## TASK DIRECTIONS
Restate the whole of the material. Keep every word, and drop the pictures.
..............................
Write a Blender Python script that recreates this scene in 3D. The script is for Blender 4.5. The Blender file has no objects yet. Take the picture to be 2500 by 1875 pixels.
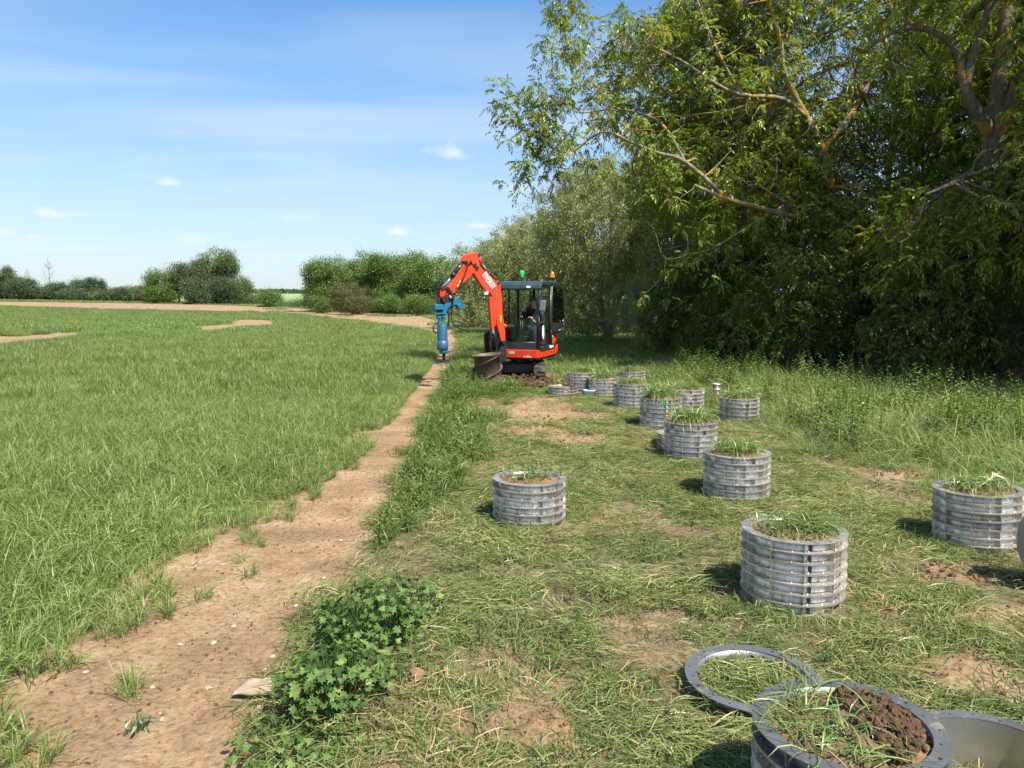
import bpy, math, random
import numpy as np
from mathutils import Vector, Matrix
rng = np.random.default_rng(7)
random.seed(7)
R = math.radians
S = bpy.context.scene
COL = S.collection

# ---------------------------------------------------------------- camera, sky, sun, exposure
EYE = 1.95; F = 1879.0; PITCH = R(6.06)
cam = bpy.data.objects.new('camera', bpy.data.cameras.new('camera')); COL.objects.link(cam)
cam.location = (0, 0, EYE); cam.rotation_euler = (R(90) - PITCH, 0, 0)
cam.data.sensor_width = 36; cam.data.lens = 36 * F / 2500
cam.data.clip_start = .05; cam.data.clip_end = 6000
S.camera = cam
SUN_EL = R(54); SUN_AZ = R(139)      # azimuth clockwise from +Y
sunv = Vector((math.cos(SUN_EL) * math.sin(SUN_AZ), math.cos(SUN_EL) * math.cos(SUN_AZ), math.sin(SUN_EL)))
sun = bpy.data.objects.new('sun', bpy.data.lights.new('sun', 'SUN')); COL.objects.link(sun)
sun.data.energy = 5.0; sun.data.angle = R(.53); sun.data.color = (1, .955, .87)
sun.rotation_euler = sunv.to_track_quat('Z', 'Y').to_euler(); sun.location = (20, -20, 40)
S.view_settings.view_transform = 'Standard'; S.view_settings.look = 'None'
S.view_settings.exposure = 0.95; S.view_settings.gamma = 1
S.cycles.max_bounces = 7; S.cycles.transparent_max_bounces = 12
S.cycles.diffuse_bounces = 3; S.cycles.glossy_bounces = 3; S.cycles.transmission_bounces = 4
S.cycles.sample_clamp_indirect = 6

W = bpy.data.worlds.new('World'); S.world = W; W.use_nodes = True
def N(nt, t, **k):
    n = nt.nodes.new(t)
    for a, b in k.items():
        if a == 'inp':
            for i, v in b.items(): n.inputs[i].default_value = v
        else: setattr(n, a, b)
    return n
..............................
## TASK ANSWER
Write a Blender Python script that recreates this scene in 3D. The script is for Blender 4.5. The Blender file has no objects yet. Take the picture to be 2500 by 1875 pixels.
import bpy, math, random
import numpy as np
from mathutils import Vector, Matrix
rng = np.random.default_rng(7)
random.seed(7)
R = math.radians
S = bpy.context.scene
COL = S.collection

# ---------------------------------------------------------------- camera, sky, sun, exposure
EYE = 1.95; F = 1879.0; PITCH = R(6.06)
cam = bpy.data.objects.new('camera', bpy.data.cameras.new('camera')); COL.objects.link(cam)
cam.location = (0, 0, EYE); cam.rotation_euler = (R(90) - PITCH, 0, 0)
cam.data.sensor_width = 36; cam.data.lens = 36 * F / 2500
cam.data.clip_start = .05; cam.data.clip_end = 6000
S.camera = cam
SUN_EL = R(54); SUN_AZ = R(139)      # azimuth clockwise from +Y
sunv = Vector((math.cos(SUN_EL) * math.sin(SUN_AZ), math.cos(SUN_EL) * math.cos(SUN_AZ), math.sin(SUN_EL)))
sun = bpy.data.objects.new('sun', bpy.data.lights.new('sun', 'SUN')); COL.objects.link(sun)
sun.data.energy = 5.0; sun.data.angle = R(.53); sun.data.color = (1, .955, .87)
sun.rotation_euler = sunv.to_track_quat('Z', 'Y').to_euler(); sun.location = (20, -20, 40)
S.view_settings.view_transform = 'Standard'; S.view_settings.look = 'None'
S.view_settings.exposure = 0.95; S.view_settings.gamma = 1
S.cycles.max_bounces = 7; S.cycles.transparent_max_bounces = 12
S.cycles.diffuse_bounces = 3; S.cycles.glossy_bounces = 3; S.cycles.transmission_bounces = 4
S.cycles.sample_clamp_indirect = 6

W = bpy.data.worlds.new('World'); S.world = W; W.use_nodes = True
def N(nt, t, **k):
    n = nt.nodes.new(t)
    for a, b in k.items():
        if a == 'inp':
            for i, v in b.items(): n.inputs[i].default_value = v
        else: setattr(n, a, b)
    return n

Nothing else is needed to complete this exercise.